Dan Boeckner is over the chin-stroking thing and ready to party, brings his Operators to Toronto

Dan Boeckner has been shuffling from one mesmerizing musical project to the next from the quiet rumblings of Atlas Strategic and the raucous rock 'n' rollers Wolf Parade, through the Handsome Furs, The Divine Fits and now synth-fuelled party band The Operators. No two projects even remotely alike, but all pulled off to much success. Boeckner brings his crew to the Danforth Music Hall on Feb. 5 in a killer night of live music opening for The New Pornographers. We chatted with Boeckner ahead of the opening of the tour in support of the band’s first EP entitled, of course, EP1.

You have a few different projects, all doing great. Tell me about Operators and how it fits into your grand scheme?

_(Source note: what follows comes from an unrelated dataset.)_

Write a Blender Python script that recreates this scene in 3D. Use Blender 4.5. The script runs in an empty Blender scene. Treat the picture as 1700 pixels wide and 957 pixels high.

I don’t think I have any grand scheme, maybe just to keep making original music, you know. I think Operators is a bit of an organic outgrowth of maybe how I’ve developed as a musician the last five or six years.

Compared to some of your early music, your work thus far with Operators is downright joyous. It’s party music. Was that part of the attraction that it's this style of music that just makes people move and have a good time, especially live?

Ya, absolutely. I mean especially around 2009 with the Furs, and more touring internationally, the different psycho-social economic background of audiences. We’d be playing a show in the Philippines, then flying to Eastern Europe in Poland, what connects people in live performance is definitely the ability to move around to the music. I'm over the chin-stroking thing. I just threw myself into it, too. And a lot of the audiences did not speak English, at least as a first language, so it was a way to connect emotionally without them necessarily catching all the lyrics.

For a lot of people who haven’t heard the band, it’s easy to throw out names such as Depeche Mode and that early New Wave era as a way to describe Operators, and I’ve read about your affection for New Order but are there more contemporary influences as well?

Definitely definitely. James Holden, for sure, he kind of came out of the UK underground trance scene in the early to mid 2000s. His album, The Idiots Are Winning, I loved. I felt like what he was doing was similar to what I was doing with Wolf Parade and indie rock, musically.

You wanted people to see the band first, before they heard the album. Why?

It’s the first record and I wanted to be able to come and play music and see how people reacted to it. At least for me, I don’t feel like songwriting exists in a vacuum, or there is this ivory tower of a dude in his bedroom — Pet Sounds, basically, the teenage symphony, sad lonely crazy guy. Sure, maybe that happens once every 20 years, but really good songwriting is road tested in front of humans.

Who else is in the band and how did you guys get together?

Sam Brown plays drums, he’s the drummer for New Bomb Turks and is in Divine Fits. I heard him at the first rehearsal for Divine Fits, and thought ‘holy crap that drummer is amazing.’ Sam does some songwriting as well, he's contributed songs, and he's got a great voice. Devojka is the synth, keyboard, drum machine player and she does all that stuff live.

There was some speculation in a past interview regarding a new project with you and Meredith from Perfect Pussy, has that progressed at all?

That’s going to depend on Meredith, she’s doing a solo record this year, wants me to play on it and write some stuff. I’m not sure what her timeline on that is. We’re pretty tight with Meredith just basically because we liked her band, and she happened to be in the studio in Montreal when we were recording. I did some soundtrack work with her when she was putting an early version of Perfect Pussy together. As soon as we met, everyone got along great.

You’re starting a tour now with The New Pornographers, and their new album is a no-holds-barred pop album as well, although not a synth-driven one. What can we expect from your show?

Oh, you know, dancing. I just saw them perform when I was doing a DJ set in Vancouver. I hadn’t seen them play in quite a while. I’m friends with Dan, met Carl once or twice, and their show was incredible. It was a master class in accurate live performance. Their vocal melodies are really complex, so it was pretty amazing to watch them just effortlessly do it live. I loved it, and I’m really looking forward to the shows. We’ll tenderize the crowd and they’ll go in and grill them.

Dan Boeckner’s The Operators will open for The New Pornographers on Feb. 5 at The Danforth Music Hall.